Wilberforce Academy of Knoxville v. Knox County Board of Education

Location: Tennessee
Status: Ongoing
Last Update: February 2, 2026

What's at Stake

ACLU, ACLU of Tennessee, and partners are representing six Knox County taxpayers dedicated to supporting public education and the separation of church and state who oppose Wilberforce Academy’s effort to force the county to authorize and fund it as a religious public charter school. The taxpayers, public school parents and faith and community leaders, object to their tax dollars funding a public charter school that will indoctrinate students into one religion, in violation of Tennessee and federal law and our nation’s longstanding commitment to the separation of church and state. They want to ensure that public schools remain secular and open to all.

Summary

Wilberforce Academy of Knoxville v. Knox County Board of Education, was filed in November 2025 by a religious organization that wants to run a public charter school—funded by taxpayers—that, according to the school’s own complaint, would provide an “explicitly biblical and Christian education.”

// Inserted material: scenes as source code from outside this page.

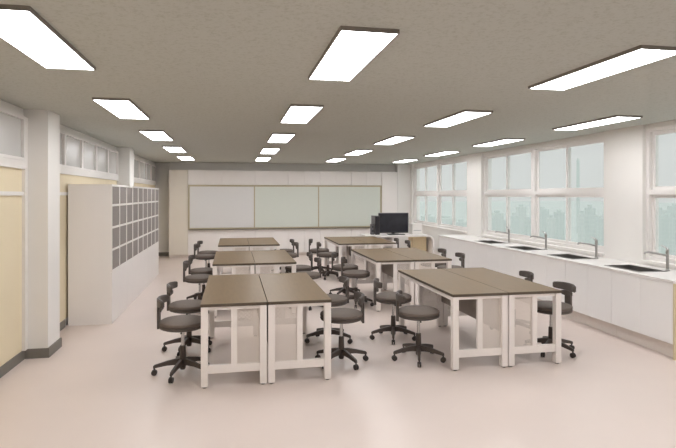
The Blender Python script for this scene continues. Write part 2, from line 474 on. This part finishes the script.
for i, (x, y, a, ts, r, cs, nf) in enumerate(CH):
    o = chair0 if i == 0 else copy_tree(chair0)
    o.location = (x, y, 0); o.rotation_euler = (0, 0, math.radians(a))
    for ch in o.children:
        if ch.name.split('.')[0] in ('backrest', 'back_support'): ch.location.z = -LOWB.get(i, 0)
        if ch.name.split('.')[0] == 'leg': ch.rotation_euler = (0, 0, math.radians(BA[i]-a))
    o['label'] = 'dark grey round swivel chair, %s on the %s side of the %s %s desks' % (('nearer', 'farther')[nf], cs, rown[r], ts)
    o['category'] = 'chair'; o['group'] = 'round swivel chairs at the lab desks'

# ------------------------------------------------------------------ locker units along the left wall
LY0, LY1, LXF, LXB, LZ = 7.50, 12.0, -1.58, -2.125, 1.862
def make_locker(w, LXB=LXB):
    t = thing('locker_cabinet', '', 'locker')
    d = LXF-LXB
    boxes('body', [(0, d-.02, 0, w, 0, LZ-.02), (0, d-.002, 0, w, LZ-.02, LZ)], 'cab', t)
    zs = [.70, .985, 1.282, 1.58, 1.85]
    fr = .026
    bm = bmesh.new()
    for c in range(4):
        y = w*c/3
        box(bm, d-.02, d, max(0, y-fr/2), min(w, y+fr/2), .69, LZ-.02)
    for z in zs:
        for c in range(3): box(bm, d-.02, d-.001, w*c/3+fr/2 if c else fr/2, w*(c+1)/3-fr/2, z-fr/2, min(z+fr/2, LZ-.02))
    obj('door_grid', bm, 'cab', t)
    for c in range(3):
        for r in range(4):
            y0, y1 = w*c/3+fr/2, w*(c+1)/3-fr/2
            dr = boxes('locker_door', [(d-.018, d-.009, y0+.003, y1-.003, zs[r]+fr/2+.003, zs[r+1]-fr/2-.003)], 'lockgrey', t)
            boxes('keyhole', [(d-.009, d-.006, y1-.04, y1-.028, (zs[r]+zs[r+1])/2-.01, (zs[r]+zs[r+1])/2+.01)], 'chrome', dr)
        boxes('lower_door', [(d-.02, d-.002, w*c/3+.002, w*(c+1)/3-.002, .006, .684)], 'cab', t)
    return t
lw = (LY1-LY0)/3-.001
lk0 = make_locker(lw)
for i in range(3):
    o = lk0 if i == 0 else copy_tree(lk0) if i == 1 else make_locker(lw, -1.915)
    o.location = (LXB if i < 2 else -1.915, LY0+i*(LY1-LY0)/3, 0)
    o['label'] = 'white locker cabinet with grey grid doors, %s in the row' % ['nearest', 'middle', 'farthest'][i]
    o['category'] = 'locker'; o['group'] = 'locker cabinets along the left wall'

# ------------------------------------------------------------------ sink counter on the right
CX, CY0, CY1, CZ = 4.50, 4.735, 11.11, .83
NU = 7; UW = (CY1-CY0)/NU
def make_base():
    t = thing('base_cabinet', '', 'base cabinet')
    boxes('body', [(.02, XR-CX-.005, 0.001, UW-.001, .155, .62), (.02, .10, 0.001, UW-.001, .62, CZ-.032)], 'cabwin', t)
    boxes('plinth', [(.07, XR-CX-.01, .002, UW-.002, 0, .155)], 'toe', t)
    for k in range(2):
        boxes('door', [(0, .019, UW*k/2+.002, UW*(k+1)/2-.002, .16, CZ-.036)], 'cabwin', t, bev=.001)
    return t
bc0 = make_base()
for i in range(NU):
    o = bc0 if i == 0 else copy_tree(bc0)
    o.location = (CX, CY0+i*UW, 0)
    o['label'] = 'white base cabinet under the sink counter, %s from the near end' % ORD[i]
    o['category'] = 'base cabinet'; o['group'] = 'base cabinets under the sink counter'
tag(boxes('end_panel', [(CX, XR-.005, CY0-.022, CY0-.002, 0, CZ-.032)], 'endpanel'), 'beige end panel closing the near end of the sink cabinets', 'panel')
SINKY = [5.31, 6.55, 7.77, 8.95]; SX0, SX1, SLEN = 4.60, 4.945, .57
bm = bmesh.new()
x0, x1 = CX-.025, XR-.002
ys = [CY0-.03]
for y in SINKY: ys += [y, y+SLEN]
ys.append(CY1)
for a, b in zip(ys[0::2], ys[1::2]): box(bm, x0, x1, a, b, CZ-.03, CZ)
for y in SINKY: box(bm, x0, SX0, y, y+SLEN, CZ-.03, CZ); box(bm, SX1, x1, y, y+SLEN, CZ-.03, CZ)
bmesh.ops.remove_doubles(bm, verts=bm.verts[:], dist=1e-5)
ct = tag(obj('countertop', bm, 'counter'), 'long white countertop holding four sinks under the windows', 'countertop')
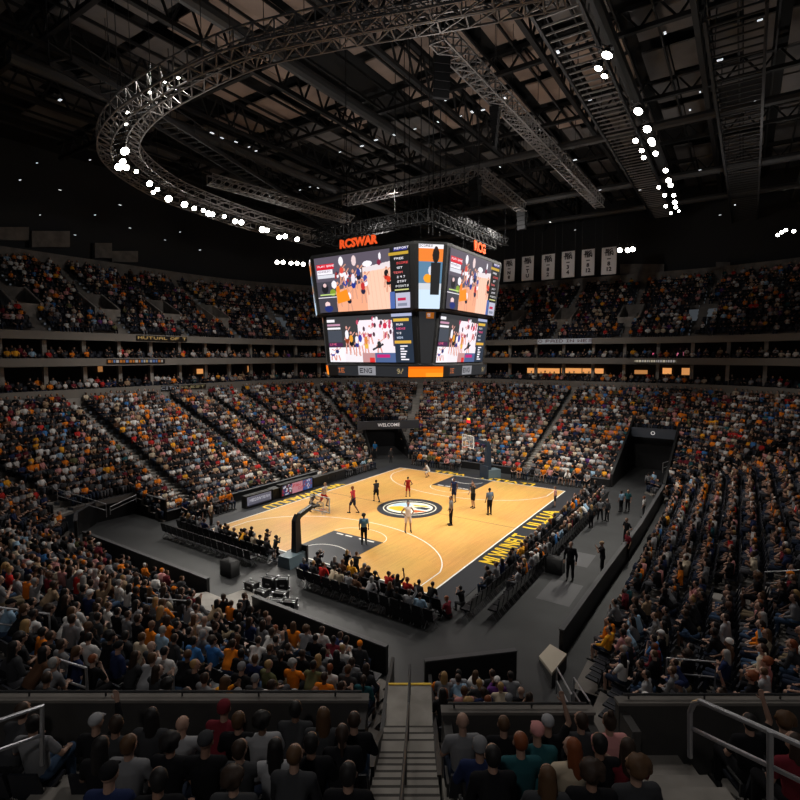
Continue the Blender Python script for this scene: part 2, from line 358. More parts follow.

The group of taxpayers represented by the ACLU, ACLU of Tennessee, and partners were granted permission in January 2026 to join the lawsuit on the side of the defendants, the Knox County Board of Education and its members. Their motion to intervene explains that charter schools are part of Knox County’s public education system, and as such, cannot advance religious doctrine. Like all public schools, charter schools must accept and serve all students and may not be run as religious schools. They asked to participate in this case in order to safeguard these interests.

The taxpayers are represented by Education Law Center, Americans United for Separation of Church and State, the American Civil Liberties Union, the ACLU of Tennessee, Freedom From Religion Foundation, the Southern Poverty Law Center, and the law firm Morrison Foerster pro bono.